The main participants and decision makers in any auction are the buyer(s), the seller(s) and the auctioneer; the latter is typically an independent entity. Buyers and sellers, depending on the environment an auction is conducted, may either have the role of an initiator (the one who initiates the auction in order to buy or sell a good) or that of a bidder (the one who makes an offer). In the so-called forward auctions, the seller acts as the initiator while a buyer is the bidder; in reverse auctions in the contrary, a buyer acts as the initiator while a seller is the bidder.

Auctions may be distinguished between single-good and combinatorial auctions, depending on the nature of the object of trade. An auction is called a single-good auction if the object of the trade is of the same type. An auction is called combinatorial if the object of the trade concerns (positively or negatively) inter-related goods of different types, characteristics or functionalities. In both cases, the number of units for the good(s) under auction helps in characterizing the auction as single-unit or multi-unit.

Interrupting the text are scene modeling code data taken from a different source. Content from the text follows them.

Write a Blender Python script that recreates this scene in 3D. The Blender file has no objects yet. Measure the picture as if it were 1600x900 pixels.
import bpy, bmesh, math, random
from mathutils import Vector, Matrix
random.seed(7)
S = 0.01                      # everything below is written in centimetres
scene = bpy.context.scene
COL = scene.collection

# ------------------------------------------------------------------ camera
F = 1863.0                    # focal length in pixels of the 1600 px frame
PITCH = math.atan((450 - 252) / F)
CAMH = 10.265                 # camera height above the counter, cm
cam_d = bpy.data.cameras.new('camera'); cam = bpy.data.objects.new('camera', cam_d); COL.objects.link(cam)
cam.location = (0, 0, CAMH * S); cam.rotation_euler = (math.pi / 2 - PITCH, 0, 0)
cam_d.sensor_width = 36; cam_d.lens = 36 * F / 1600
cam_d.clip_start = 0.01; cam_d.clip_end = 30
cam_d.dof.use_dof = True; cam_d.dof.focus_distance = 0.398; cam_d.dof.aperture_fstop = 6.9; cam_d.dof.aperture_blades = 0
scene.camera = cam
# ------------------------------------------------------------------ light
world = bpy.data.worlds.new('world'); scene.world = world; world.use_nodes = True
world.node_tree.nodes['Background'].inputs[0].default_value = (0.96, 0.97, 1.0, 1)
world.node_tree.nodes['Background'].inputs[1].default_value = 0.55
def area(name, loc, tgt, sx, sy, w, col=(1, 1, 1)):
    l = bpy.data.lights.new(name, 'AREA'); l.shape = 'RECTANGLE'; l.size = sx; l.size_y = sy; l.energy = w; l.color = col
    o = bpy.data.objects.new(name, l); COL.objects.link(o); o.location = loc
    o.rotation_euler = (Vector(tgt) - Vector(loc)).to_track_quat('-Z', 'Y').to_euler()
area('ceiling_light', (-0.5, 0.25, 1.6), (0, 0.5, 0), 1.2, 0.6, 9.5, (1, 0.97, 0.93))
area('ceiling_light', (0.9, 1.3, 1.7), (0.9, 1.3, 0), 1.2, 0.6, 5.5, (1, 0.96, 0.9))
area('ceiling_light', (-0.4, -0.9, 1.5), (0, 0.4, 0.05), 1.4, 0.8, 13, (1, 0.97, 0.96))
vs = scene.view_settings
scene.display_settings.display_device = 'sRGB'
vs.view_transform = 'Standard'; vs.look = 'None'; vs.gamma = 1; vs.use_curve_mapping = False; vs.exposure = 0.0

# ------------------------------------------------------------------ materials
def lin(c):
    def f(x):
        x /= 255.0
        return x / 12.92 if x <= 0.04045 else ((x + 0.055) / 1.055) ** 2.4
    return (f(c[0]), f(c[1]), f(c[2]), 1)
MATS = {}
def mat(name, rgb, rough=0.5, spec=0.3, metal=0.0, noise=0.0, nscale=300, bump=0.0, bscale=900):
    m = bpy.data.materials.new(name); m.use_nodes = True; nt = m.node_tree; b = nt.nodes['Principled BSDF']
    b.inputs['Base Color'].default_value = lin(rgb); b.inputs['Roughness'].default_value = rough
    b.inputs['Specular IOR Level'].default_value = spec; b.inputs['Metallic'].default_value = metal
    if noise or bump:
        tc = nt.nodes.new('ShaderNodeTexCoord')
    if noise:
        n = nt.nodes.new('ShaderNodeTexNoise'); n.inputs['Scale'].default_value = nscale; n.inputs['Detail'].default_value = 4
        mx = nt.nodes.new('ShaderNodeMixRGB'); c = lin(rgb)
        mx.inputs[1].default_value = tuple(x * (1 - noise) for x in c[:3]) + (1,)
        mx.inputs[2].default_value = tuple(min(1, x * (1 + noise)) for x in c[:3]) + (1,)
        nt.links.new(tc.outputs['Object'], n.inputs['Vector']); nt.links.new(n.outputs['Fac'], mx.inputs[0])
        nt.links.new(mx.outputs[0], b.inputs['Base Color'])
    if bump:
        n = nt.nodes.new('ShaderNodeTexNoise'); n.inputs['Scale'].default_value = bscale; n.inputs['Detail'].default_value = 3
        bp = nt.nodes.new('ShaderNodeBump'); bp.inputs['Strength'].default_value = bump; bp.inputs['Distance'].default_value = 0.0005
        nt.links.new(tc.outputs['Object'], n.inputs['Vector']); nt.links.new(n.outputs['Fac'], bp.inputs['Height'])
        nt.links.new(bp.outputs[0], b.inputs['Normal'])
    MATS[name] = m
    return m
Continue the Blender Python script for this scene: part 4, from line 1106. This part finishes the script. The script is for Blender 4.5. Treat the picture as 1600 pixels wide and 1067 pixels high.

Auctions may further be distinguished between single-attribute and multi-attribute auctions, depending on the number of attributes (or criteria) used for the evaluation of a bid. In single-attribute auctions, a unique criterion is used to evaluate the bid; typically, this criterion is the bid price. In multi-attribute auctions, on the other hand, several criteria may be used for the evaluation of the bid, which are often combined to produce a value for the bid.